Now the calling is for us to live in an exemplary way for those who follow, demonstrating what a heart of wisdom looks like.    I like how Dave Jolly thinks about this:

The heart cannot be taught [simply] in a classroom intellectually, to students mechanically taking notes. . . . Good, wise hearts are obtained through lifetimes of diligent effort to dig deeply within and heal lifetimes of scars. . . . [You can’t  . . . email it or tweet it.]
The wise person, [the abundant person], goes on setting an example of caring and perseverance.  What a wise person teaches in the smallest part of what they give.  The totality of their life, of the way they go about it in the smallest details, is what gets transmitted.[2]

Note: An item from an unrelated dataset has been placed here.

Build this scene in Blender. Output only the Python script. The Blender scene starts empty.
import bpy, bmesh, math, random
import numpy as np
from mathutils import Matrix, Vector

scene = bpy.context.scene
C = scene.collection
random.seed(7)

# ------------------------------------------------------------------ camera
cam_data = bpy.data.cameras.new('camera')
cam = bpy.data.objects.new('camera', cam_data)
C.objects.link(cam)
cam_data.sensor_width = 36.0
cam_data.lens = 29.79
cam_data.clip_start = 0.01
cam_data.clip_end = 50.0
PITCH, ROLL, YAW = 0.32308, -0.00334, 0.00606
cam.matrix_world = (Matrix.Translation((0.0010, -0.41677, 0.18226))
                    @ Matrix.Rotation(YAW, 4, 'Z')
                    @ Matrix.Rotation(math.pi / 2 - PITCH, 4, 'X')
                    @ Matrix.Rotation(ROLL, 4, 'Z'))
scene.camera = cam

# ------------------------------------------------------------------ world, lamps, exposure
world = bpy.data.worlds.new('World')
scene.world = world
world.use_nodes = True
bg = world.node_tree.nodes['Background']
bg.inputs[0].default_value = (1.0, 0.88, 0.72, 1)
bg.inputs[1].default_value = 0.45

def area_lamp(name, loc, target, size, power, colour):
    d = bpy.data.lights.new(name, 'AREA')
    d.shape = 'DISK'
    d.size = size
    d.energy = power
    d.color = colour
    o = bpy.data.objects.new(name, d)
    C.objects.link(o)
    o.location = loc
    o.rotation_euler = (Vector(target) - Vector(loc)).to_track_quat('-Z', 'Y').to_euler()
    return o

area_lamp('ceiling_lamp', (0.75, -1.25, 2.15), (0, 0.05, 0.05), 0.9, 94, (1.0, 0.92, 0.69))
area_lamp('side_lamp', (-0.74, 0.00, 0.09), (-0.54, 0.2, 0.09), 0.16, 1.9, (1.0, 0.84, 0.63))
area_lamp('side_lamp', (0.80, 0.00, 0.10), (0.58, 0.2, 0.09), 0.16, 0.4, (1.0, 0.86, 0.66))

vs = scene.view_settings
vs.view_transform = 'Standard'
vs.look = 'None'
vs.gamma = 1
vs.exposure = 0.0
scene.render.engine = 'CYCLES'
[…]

That is our task, to keep on pursuing a well-lived life—not simply for our own sake, but for all those who watch and need the encouragement a faithful life can provide.  We also need to pay attention to those further on the path, for we are unfinished persons.  As we learn what God’s abundance is, we can leave our common home better for all who follow.
            So teach us to number our days that we may gain hearts of wisdom.  Amen.

Molly T. Marshall

[1] Anthony B. Robinson, “Luminous at the End,” The Christian Century, June 10, 2015, 30.
[2] David Brooks cites an email from his friend Dave Jolly, The Road to Character (New York: Random House, 2015), xv.